Muita coisa passou neste ínterim: o movimento “iluminista”, que alienou muitos jovens judeus de seu legado; a Primeira Guerra, que deslocou grande parte do Judaísmo europeu (em 1915, a cidade de Lubavitch foi destruída e o quinto Rebe fugiu para o interior da Rússia); a guerra dos comunistas contra os judeus (em 1927, o sexto Rebe foi preso devido aos seus esforços em prol da preservação do Judaísmo em todo o Império Soviético, e condenado à morte; pressão internacional conseguiu sua libertação e emigração da Rússia); e o Holocausto, que exterminou 1000 anos de florescente vida judaica na Europa.

A destruição do Judaísmo europeu era uma lembrança recente para os presentes naquela noite de inverno de 1951, quando o Rebe assumiu o manto da liderança. Agora eles estavam nos Estados Unidos, a salvo no sentido físico, mas o futuro espiritual parecia incerto. O “caldeirão étnico” do Novo Mundo não encorajava o cultivo de uma identidade judaica e a observância de um estilo de vida judaico.

Na época de Rabi Shneur Zalman, era universalmente aceito que um estilo de vida da Torá era a concretização do vínculo entre um judeu e seu Pai no Céu. Em 1951, a pequena minoria de judeus religiosos nos Estados Unidos eram objeto de desprezo e zombaria por muitos de seus próprios irmãos. O máximo que eles poderiam esperar era persistirem na sua própria crença e tentar transmiti-la aos filhos.

Então, não era assim tão simples como: “Eu gosto de você, mas não gosto de seus filhos”. Os sentimentos, em 1951, do típico judeu comprometido com a Torá provavelmente seria mais ou menos assim: “D’us, eu Te amo e amo os Teus filhos – aqueles que agem em relação a Ti como filhos agem com seu pai. Não estou assim tão empolgado com aqueles que não respeitam o vínculo Contigo.” Eles podem até ter sentido que seu amor a D’us era mais puro porque excluía estes filhos “rebeldes”.

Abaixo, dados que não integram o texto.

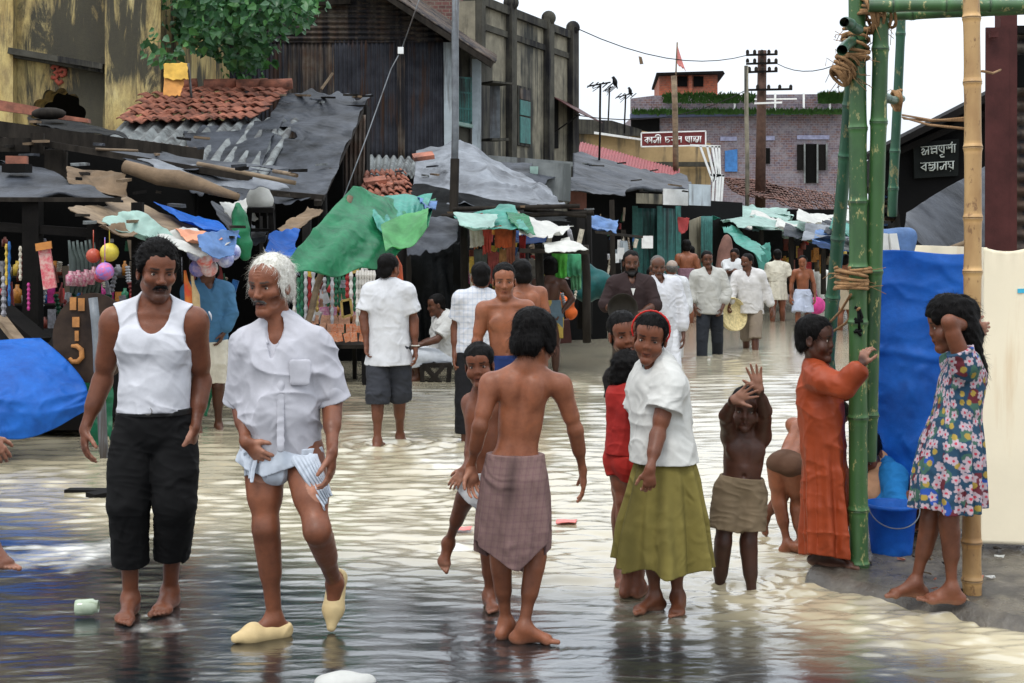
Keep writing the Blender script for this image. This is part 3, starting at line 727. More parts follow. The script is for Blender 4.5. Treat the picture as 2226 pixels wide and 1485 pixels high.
def corr(c, n, amp, name, mat, parent=None, wob=.01, th=.004, along='v', jag=0, **kw):
    """corrugated sheet; corners c00 c10 c11 c01; waves counted along u, ridges run along v"""
    nn = nrm(np.cross(np.asarray(c[1])-np.asarray(c[0]), np.asarray(c[3])-np.asarray(c[0])))
    def fn(u, v):
        vv = v
        if jag: vv = v*(1+jag*np.sign(np.sin(np.floor(u*n/8)*12.9))*np.abs(np.sin(np.floor(u*n/8)*7.7))*(v > .9))
        p = bil(c, u, vv); return p+nn*(amp*np.sin(u*n*2*math.pi)+wob*snoise(p, 1.7, 2))[..., None]
    V, F = sheet(fn, n*6, 10, th); return link_mesh(name, np_mesh(name, V, F), mat, parent, True, **kw)
def cloth(c, name, mat, parent=None, sag=.1, wr=.02, wf=3, nu=60, nv=40, th=.006, o=1, dirs=(1, 1, 1), edge=.0, fold=0, nf=6, up=(0, 0, 1), rag=.05, **kw):
    """draped plastic or cloth between four corners"""
    nn = nrm(np.cross(np.asarray(c[1])-np.asarray(c[0]), np.asarray(c[3])-np.asarray(c[0])))
    def fn(u, v):
        e = edge*np.sin(u*17+o)*v; k1 = np.stack([u*2.3+o, v*0, u*0], -1); k2 = np.stack([v*2.1+o*3, v*0+7, u*0], -1)
        v2 = .5+(v-.5)*(1+rag*2*(fbm(k1, 5, 1)*(v > .5)+fbm(k1+3, 5, 2)*(v <= .5))); u2 = .5+(u-.5)*(1+rag*(fbm(k2, 5, 3)*(u > .5)+fbm(k2+2, 5, 0)*(u <= .5)))
        p = bil(c, u2, v2+e*.5)
        q = p*np.array(dirs); r = (1-np.abs(snoise(q, wf, o)))**1.5*1.4-.8+.4*(1-np.abs(snoise(q, wf*2.3, o+1)))+.15*snoise(q, wf*6, o+2)
        p = p+nn*(wr*r)[..., None]-np.array([0, 0, 1.])*(sag*np.sin(u*math.pi)*np.sin(v*math.pi*.75))[..., None]
        if fold: p = p+nn*(fold*np.sin(u*nf*2*math.pi+2*np.sin(v*3))*v)[..., None]
        return p
    V, F = sheet(fn, nu, nv, th); return link_mesh(name, np_mesh(name, V, F), mat, parent, True, **kw)
def slab(poly, off, name, mat, parent=None, **kw): return MB().prism(poly, off).build(name, mat, parent, **kw)
def beams(lst, name, mat, parent=None, j=.004, **kw):
    mb = MB()
    for a, b, w, t in lst: mb.beam(a, b, w, t, j=j)
    return mb.build(name, mat, parent, **kw)
def pole(pts, r, name, mat, parent=None, n=8, **kw):
    pts = [np.asarray(p, float) for p in pts]; out = []
    for a, b in zip(pts[:-1], pts[1:]):
        for t in (0, .33, .66): out.append(a+(b-a)*t+rng.normal(0, .15, 3)*(r if np.isscalar(r) else r[0]))
    out.append(pts[-1]); rr = r if np.isscalar(r) else list(np.interp(np.linspace(0, 1, len(out)), np.linspace(0, 1, len(r)), r))
    return MB().tube(out, rr, n).build(name, mat, parent, True, **kw)
# ---- materials of the place
def plastermat():
    m, n, b = newmat('mustard_plaster'); v = mapping(n, src='World'); v2 = mapping(n, (1, 1, .16), src='World'); v3 = mapping(n, (1, 1, .35), src='World')
    c = ramp(n, noise(n, 1.4, 6, .7, v3, .5), [(.30, (.15, .10, .055)), (.45, (.38, .275, .10)), (.62, (.52, .42, .18)), (.78, (.47, .43, .27))])
    c = mixc(n, ramp(n, noise(n, 7, 7, .75, v3), [(.42, 0), (.62, .75)]), c, (.20, .15, .075))
    s_ = math_(n, 'ADD', noise(n, 3.2, 8, .75, v2, .8), math_(n, 'MULTIPLY', math_(n, 'SUBTRACT', noise(n, .55, 3, .5, v), .5), 1.1))
    c = mixc(n, ramp(n, s_, [(.47, 0), (.60, .95)]), c, (.030, .030, .024))
    n.links.new(c, b.inputs['Base Color']); b.inputs['Roughness'].default_value = .92; bump(n, b, noise(n, 20, 7, .75, v), .6, .02); return m
BLK = (.012, .012, .014)
m_must = plastermat()
m_stucco = stdmat('grey_stucco', (.27, .245, .18), .9, .3, 3, .5, 30, .008, streak=((.022, .023, .020), .34, 3.), col2=(.17, .155, .115))
m_stuccod = stdmat('dark_stucco', (.115, .11, .09), .9, .3, 3, .5, 30, .008, streak=(BLK, .4, 4.))
m_iron = stdmat('blue_black_iron', (.075, .080, .100), .6, .3, 3, .2, 40, .003, metal=.2, streak=((.05, .028, .020), .16, 6), col2=(.04, .042, .055))
m_irust = stdmat('rusty_iron', (.17, .145, .12), .7, .4, 4, .3, 40, .003, metal=.1, streak=((.02, .02, .024), .5, 6), col2=(.11, .060, .040))
m_asb = stdmat('asbestos_sheet', (.22, .24, .24), .85, .3, 4, .4, 50, .004, streak=((.05, .05, .05), .4, 5))
m_tarp = stdmat('black_tarpaulin', (.085, .095, .115), .5, .4, 2.2, .5, 25, .012, col2=(.014, .016, .020))
m_tarpg = stdmat('grey_tarpaulin', (.21, .23, .26), .5, .4, 1.6, .5, 18, .012, col2=(.050, .055, .065))
m_tarpb = stdmat('sooty_tarpaulin', (.012, .016, .018), .6, .4, 4, .5, 20, .02)
m_wood = stdmat('old_wood', (.060, .050, .040), .85, .35, 8, .5, 60, .004, stretch=(1, 1, .25), col2=(.022, .018, .015))
m_dwood = stdmat('dark_wood', (.018, .015, .013), .85, .35, 8, .5, 60, .004)
m_lwood = stdmat('pale_wood', (.26, .19, .12), .8, .3, 8, .5, 60, .004, stretch=(.3, 1, 1), col2=(.12, .08, .05))
m_terra = stdmat('terracotta', (.36, .135, .085), .85, .35, 5, .4, 60, .003, col2=(.12, .055, .042))
m_green = stdmat('green_plastic', (.03, .30, .13), .38, .25, 5, .35, 14, .02, spec=.5, col2=(.02, .19, .085))
m_teal = stdmat('teal_plastic', (.10, .42, .34), .38, .25, 5, .35, 14, .02, spec=.5)
m_paleteal = stdmat('pale_teal_plastic', (.42, .60, .54), .42, .2, 5, .35, 14, .02)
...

Naquela noite, após pronunciar o maamar (discurso de ensinamento chassídico), pelo qual a tradição de Chabad assinala a aceitação formal do papel de Rebe, este sorriu e disse: O Talmud afirma que “Quando você chega a uma cidade, siga os costumes locais.” Aqui na América é costume “dar uma declaração”; creio que isso significa que devemos seguir o costume local.

Portanto, o Rebe fez uma “declaração”:

Os três amores – amor a D’us, amor à Torá e amor ao próximo – são um só. Não se pode diferenciar entre eles, pois são de uma única essência… E como são de uma só essência, cada um incorpora todos os três.

O Rebe prosseguiu explicando que o fato de que “cada um incorpora todos os três” possui uma dupla implicação. Isso significa que a menos que todos os três amores estejam presentes, nenhum deles é completo. Mas isso significa também que onde existe qualquer um dos três, isso terminará por atrair todos os três.

Uma pessoa que ama a D’us, e está aberta a esse amor, terminará por amar aquilo que D’us ama – todos os Seus filhos. E este amor o levará a querer aproximar os filhos de D’us da Torá – porque é isso que D’us ama. Aquele que ama a Torá, terminará por interiorizar o reconhecimento de que o propósito e razão de ser da Torá é aproximar amorosamente D’us e todos os Seus filhos. E aquele que realmente ama o seu irmão judeu inevitavelmente amará a D’us, pois o amor ao próximo é, na essência, o amor a D’us; e ele desejará aproximar seus irmãos judeus da Torá, que é a expressão e concretização de seu vínculo com D’us.

Quando existe amor a D’us mas não amor à Torá e amor a Israel, isso significa que o amor a D’us também está faltando. Por outro lado, quando há amor por um judeu, isso terminará por trazer também o amor à Torá e o amor a D’us…

Portanto, se você vir uma pessoa que tem amor a D’us mas carece de amor à Torá e ao próximo, você deve dizer-lhe que seu amor a D’us está incompleto. E se vir uma pessoa que tem apenas amor pelo próximo, você deve esforçar-se para trazê-la ao amor pela Torá e amor a D’us – para que este amor pelo próximo não seja expresso somente no sentido de conseguir pão para os famintos e água para os sedentos, mas também para aproximá-los da Torá e de D’us.

Quando temos os três amores juntos, atingiremos a Redenção. Pois assim como esta última galut (exílio) foi causada por uma falta de amor fraternal, assim também a Redenção imediata e definitiva será atingida por meio do amor pelo próximo.